Eight-time world champion, world record holder, Olympic silver medallist.
That's a good start to any cycling palmarès, let alone one for someone still just 23 years of age.
Chloé Dygert is aiming big. The American wants to become one of her sport's biggest names – with a little help from her coach, triple Olympic champion Kristin Armstrong.
Major injuries in her career, which wiped out her 2014 and 2018 seasons, have only served to push her on more.
Bribed to start
Dygert almost didn't become an acclaimed cyclist.
"I had no interest; I didn’t care," she told Voxwomen. "I was a soccer player. I ran track and cross country. I played basketball. I wanted to play football."
It took a bribe from her father – a pair of sunglasses – for a 16-year-old Dygert to agree to race in the junior national championship in 2013.
But injury struck the year after. Dygert tore her anterior cruciate ligament, and didn't properly start racing seriously until she came back in 2015.

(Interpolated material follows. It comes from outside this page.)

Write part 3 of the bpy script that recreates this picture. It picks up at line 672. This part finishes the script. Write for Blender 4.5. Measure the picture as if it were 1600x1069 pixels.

It was with quite the bang though – she won both the junior time trial and junior road race at the world championships on U.S. soil in Richmond, Virginia.
"I love the pain. I love the suffering," she explained to Bicycling magazine. "I think I fell in love with the competition and just everything you have to go through to be the best at cycling."
Self-criticism
Since then, Dygert has won seven world championships and an Olympic silver medal in the velodrome and set the individual pursuit world record (3:16.937).
And in 2019, the Indiana native stormed to her first world title on the road when she won the time trial in Yorkshire. But her will to win meant she didn't celebrate. "To me, it’s a goal. I show up to win the race. That’s what I came to do and what I worked so hard to do."
In fact, she found something to be unhappy at herself about.
"We did the same route as the U23 boys and I was 11th place in the U23 boys. I see that, and I think, why couldn’t I win?"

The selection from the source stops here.